→ **WORK TO DO**: Reproduce all of the data exactly, with no line skipped.

→ **SUPPLIED INFORMATION**:

[BEGIN]

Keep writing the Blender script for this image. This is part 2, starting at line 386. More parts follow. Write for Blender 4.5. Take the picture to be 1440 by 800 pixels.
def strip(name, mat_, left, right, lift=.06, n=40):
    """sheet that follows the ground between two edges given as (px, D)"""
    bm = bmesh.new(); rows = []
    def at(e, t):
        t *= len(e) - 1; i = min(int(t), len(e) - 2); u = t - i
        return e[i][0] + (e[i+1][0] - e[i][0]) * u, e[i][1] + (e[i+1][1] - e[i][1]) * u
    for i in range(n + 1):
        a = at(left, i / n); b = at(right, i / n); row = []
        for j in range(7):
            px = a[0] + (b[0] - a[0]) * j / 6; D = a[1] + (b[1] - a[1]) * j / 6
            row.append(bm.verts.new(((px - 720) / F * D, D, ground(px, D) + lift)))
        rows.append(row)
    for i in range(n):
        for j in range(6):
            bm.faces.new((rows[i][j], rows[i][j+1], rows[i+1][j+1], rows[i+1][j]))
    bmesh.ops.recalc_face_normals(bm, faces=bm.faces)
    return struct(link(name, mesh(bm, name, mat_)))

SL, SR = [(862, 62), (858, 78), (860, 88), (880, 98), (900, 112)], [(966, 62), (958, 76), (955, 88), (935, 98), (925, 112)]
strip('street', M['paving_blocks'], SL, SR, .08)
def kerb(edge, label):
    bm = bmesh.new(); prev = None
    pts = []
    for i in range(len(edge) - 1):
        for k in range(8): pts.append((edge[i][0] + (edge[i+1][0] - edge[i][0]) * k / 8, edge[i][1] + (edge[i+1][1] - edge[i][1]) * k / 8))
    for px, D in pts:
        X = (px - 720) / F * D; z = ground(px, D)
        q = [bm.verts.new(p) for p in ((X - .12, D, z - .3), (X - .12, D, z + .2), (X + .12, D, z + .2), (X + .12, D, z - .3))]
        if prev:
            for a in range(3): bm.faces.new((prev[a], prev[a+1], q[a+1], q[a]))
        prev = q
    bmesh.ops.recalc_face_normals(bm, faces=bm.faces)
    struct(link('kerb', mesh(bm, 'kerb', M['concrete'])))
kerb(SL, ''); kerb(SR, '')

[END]

→ **THE COMPLETED TASK**:
Keep writing the Blender script for this image. This is part 2, starting at line 386. More parts follow. Write for Blender 4.5. Take the picture to be 1440 by 800 pixels.
def strip(name, mat_, left, right, lift=.06, n=40):
    """sheet that follows the ground between two edges given as (px, D)"""
    bm = bmesh.new(); rows = []
    def at(e, t):
        t *= len(e) - 1; i = min(int(t), len(e) - 2); u = t - i
        return e[i][0] + (e[i+1][0] - e[i][0]) * u, e[i][1] + (e[i+1][1] - e[i][1]) * u
    for i in range(n + 1):
        a = at(left, i / n); b = at(right, i / n); row = []
        for j in range(7):
            px = a[0] + (b[0] - a[0]) * j / 6; D = a[1] + (b[1] - a[1]) * j / 6
            row.append(bm.verts.new(((px - 720) / F * D, D, ground(px, D) + lift)))
        rows.append(row)
    for i in range(n):
        for j in range(6):
            bm.faces.new((rows[i][j], rows[i][j+1], rows[i+1][j+1], rows[i+1][j]))
    bmesh.ops.recalc_face_normals(bm, faces=bm.faces)
    return struct(link(name, mesh(bm, name, mat_)))

SL, SR = [(862, 62), (858, 78), (860, 88), (880, 98), (900, 112)], [(966, 62), (958, 76), (955, 88), (935, 98), (925, 112)]
strip('street', M['paving_blocks'], SL, SR, .08)
def kerb(edge, label):
    bm = bmesh.new(); prev = None
    pts = []
    for i in range(len(edge) - 1):
        for k in range(8): pts.append((edge[i][0] + (edge[i+1][0] - edge[i][0]) * k / 8, edge[i][1] + (edge[i+1][1] - edge[i][1]) * k / 8))
    for px, D in pts:
        X = (px - 720) / F * D; z = ground(px, D)
        q = [bm.verts.new(p) for p in ((X - .12, D, z - .3), (X - .12, D, z + .2), (X + .12, D, z + .2), (X + .12, D, z - .3))]
        if prev:
            for a in range(3): bm.faces.new((prev[a], prev[a+1], q[a+1], q[a]))
        prev = q
    bmesh.ops.recalc_face_normals(bm, faces=bm.faces)
    struct(link('kerb', mesh(bm, 'kerb', M['concrete'])))
kerb(SL, ''); kerb(SR, '')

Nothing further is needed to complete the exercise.